::: Given data :::

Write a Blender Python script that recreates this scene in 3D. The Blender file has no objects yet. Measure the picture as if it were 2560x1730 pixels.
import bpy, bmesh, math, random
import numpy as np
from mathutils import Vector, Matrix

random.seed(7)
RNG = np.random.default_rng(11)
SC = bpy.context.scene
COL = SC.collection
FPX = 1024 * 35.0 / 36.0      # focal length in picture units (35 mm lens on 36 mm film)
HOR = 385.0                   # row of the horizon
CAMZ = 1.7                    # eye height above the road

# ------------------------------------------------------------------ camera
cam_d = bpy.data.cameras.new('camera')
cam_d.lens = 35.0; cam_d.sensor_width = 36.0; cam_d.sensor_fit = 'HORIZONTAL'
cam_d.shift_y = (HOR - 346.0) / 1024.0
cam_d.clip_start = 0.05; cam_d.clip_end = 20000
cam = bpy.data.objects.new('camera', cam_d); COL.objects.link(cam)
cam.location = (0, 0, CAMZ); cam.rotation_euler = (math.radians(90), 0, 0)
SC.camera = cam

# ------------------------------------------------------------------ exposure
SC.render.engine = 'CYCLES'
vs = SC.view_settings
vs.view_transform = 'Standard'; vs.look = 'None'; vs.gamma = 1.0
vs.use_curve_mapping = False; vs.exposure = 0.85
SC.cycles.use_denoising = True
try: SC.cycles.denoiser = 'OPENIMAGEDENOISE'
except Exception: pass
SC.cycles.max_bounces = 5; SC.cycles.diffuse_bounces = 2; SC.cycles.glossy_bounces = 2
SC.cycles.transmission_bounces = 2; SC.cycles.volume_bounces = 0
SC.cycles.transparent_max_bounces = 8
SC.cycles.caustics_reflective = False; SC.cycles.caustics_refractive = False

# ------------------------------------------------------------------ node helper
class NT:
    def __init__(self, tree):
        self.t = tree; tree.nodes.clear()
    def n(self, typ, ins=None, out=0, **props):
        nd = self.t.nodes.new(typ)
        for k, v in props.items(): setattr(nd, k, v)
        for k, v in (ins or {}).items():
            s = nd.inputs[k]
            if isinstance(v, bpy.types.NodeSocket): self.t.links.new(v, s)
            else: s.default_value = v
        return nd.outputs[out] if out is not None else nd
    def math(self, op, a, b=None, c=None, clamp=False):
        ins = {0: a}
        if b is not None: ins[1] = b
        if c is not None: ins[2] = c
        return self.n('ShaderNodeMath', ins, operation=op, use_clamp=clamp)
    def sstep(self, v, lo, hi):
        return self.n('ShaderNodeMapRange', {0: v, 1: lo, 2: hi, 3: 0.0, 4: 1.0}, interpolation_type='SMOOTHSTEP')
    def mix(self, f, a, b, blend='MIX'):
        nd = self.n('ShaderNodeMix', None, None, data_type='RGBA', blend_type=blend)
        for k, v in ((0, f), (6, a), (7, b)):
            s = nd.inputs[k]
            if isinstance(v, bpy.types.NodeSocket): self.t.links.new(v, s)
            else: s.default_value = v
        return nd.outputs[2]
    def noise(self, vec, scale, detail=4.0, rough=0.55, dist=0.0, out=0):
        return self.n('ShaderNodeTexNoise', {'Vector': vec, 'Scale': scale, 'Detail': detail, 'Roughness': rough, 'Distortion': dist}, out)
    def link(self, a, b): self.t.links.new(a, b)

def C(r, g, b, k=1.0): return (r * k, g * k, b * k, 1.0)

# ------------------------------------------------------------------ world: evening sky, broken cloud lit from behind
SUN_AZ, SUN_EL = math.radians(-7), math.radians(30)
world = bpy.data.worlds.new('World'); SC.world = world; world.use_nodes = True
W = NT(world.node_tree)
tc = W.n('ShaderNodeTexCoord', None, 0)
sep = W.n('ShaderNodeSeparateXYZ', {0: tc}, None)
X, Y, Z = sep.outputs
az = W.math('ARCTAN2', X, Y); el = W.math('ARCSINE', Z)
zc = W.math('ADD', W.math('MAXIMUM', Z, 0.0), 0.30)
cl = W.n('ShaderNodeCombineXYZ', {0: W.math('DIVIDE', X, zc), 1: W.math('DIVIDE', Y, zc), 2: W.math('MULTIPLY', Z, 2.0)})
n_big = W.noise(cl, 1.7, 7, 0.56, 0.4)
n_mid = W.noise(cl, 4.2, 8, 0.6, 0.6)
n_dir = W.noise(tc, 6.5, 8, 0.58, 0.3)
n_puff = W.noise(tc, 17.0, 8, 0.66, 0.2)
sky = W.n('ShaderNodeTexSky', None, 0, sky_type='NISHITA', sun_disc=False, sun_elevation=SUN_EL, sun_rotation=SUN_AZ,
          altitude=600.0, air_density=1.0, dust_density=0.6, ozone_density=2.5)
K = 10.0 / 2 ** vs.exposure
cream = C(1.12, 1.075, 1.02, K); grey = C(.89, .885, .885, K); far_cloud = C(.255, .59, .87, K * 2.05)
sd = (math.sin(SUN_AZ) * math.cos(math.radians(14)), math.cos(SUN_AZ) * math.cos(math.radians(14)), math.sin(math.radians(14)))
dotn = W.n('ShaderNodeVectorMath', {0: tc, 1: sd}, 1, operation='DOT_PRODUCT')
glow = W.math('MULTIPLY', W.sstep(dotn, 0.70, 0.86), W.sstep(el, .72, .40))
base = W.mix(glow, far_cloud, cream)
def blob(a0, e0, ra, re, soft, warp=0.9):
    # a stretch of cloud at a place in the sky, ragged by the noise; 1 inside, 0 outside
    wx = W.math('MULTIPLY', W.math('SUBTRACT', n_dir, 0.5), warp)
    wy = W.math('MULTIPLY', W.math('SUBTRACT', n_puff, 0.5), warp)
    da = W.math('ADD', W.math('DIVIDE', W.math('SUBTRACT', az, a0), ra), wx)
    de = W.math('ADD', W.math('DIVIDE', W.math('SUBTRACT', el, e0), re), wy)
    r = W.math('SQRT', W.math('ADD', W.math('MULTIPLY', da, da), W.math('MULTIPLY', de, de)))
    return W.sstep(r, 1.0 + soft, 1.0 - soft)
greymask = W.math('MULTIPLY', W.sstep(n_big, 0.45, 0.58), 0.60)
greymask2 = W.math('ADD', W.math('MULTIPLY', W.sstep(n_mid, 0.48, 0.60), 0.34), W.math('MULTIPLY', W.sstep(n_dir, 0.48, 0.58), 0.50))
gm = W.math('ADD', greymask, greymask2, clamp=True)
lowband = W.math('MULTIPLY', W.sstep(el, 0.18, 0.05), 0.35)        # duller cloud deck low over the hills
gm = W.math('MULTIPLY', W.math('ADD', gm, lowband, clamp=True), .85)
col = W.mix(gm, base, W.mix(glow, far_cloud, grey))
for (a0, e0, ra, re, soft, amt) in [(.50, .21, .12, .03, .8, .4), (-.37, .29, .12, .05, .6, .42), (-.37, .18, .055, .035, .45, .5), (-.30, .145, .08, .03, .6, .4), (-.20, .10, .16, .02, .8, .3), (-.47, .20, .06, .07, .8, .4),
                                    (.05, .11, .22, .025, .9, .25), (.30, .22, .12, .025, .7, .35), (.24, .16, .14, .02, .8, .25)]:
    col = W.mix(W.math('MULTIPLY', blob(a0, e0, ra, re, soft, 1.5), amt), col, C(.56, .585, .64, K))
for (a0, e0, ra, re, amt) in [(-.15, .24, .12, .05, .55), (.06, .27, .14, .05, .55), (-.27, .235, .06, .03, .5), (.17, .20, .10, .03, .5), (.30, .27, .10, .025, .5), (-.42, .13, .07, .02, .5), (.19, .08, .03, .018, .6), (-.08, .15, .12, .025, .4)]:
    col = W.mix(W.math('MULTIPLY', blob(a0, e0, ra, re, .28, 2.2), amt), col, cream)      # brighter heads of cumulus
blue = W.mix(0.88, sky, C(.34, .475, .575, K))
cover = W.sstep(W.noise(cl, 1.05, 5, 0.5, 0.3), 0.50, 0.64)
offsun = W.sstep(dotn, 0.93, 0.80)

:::

Reproduce, please, the lines of the material from its first line down to the line containing "from mathutils import Vector, Matrix", keeping both ends and nothing beyond them.

Write a Blender Python script that recreates this scene in 3D. The Blender file has no objects yet. Measure the picture as if it were 2560x1730 pixels.
import bpy, bmesh, math, random
import numpy as np
from mathutils import Vector, Matrix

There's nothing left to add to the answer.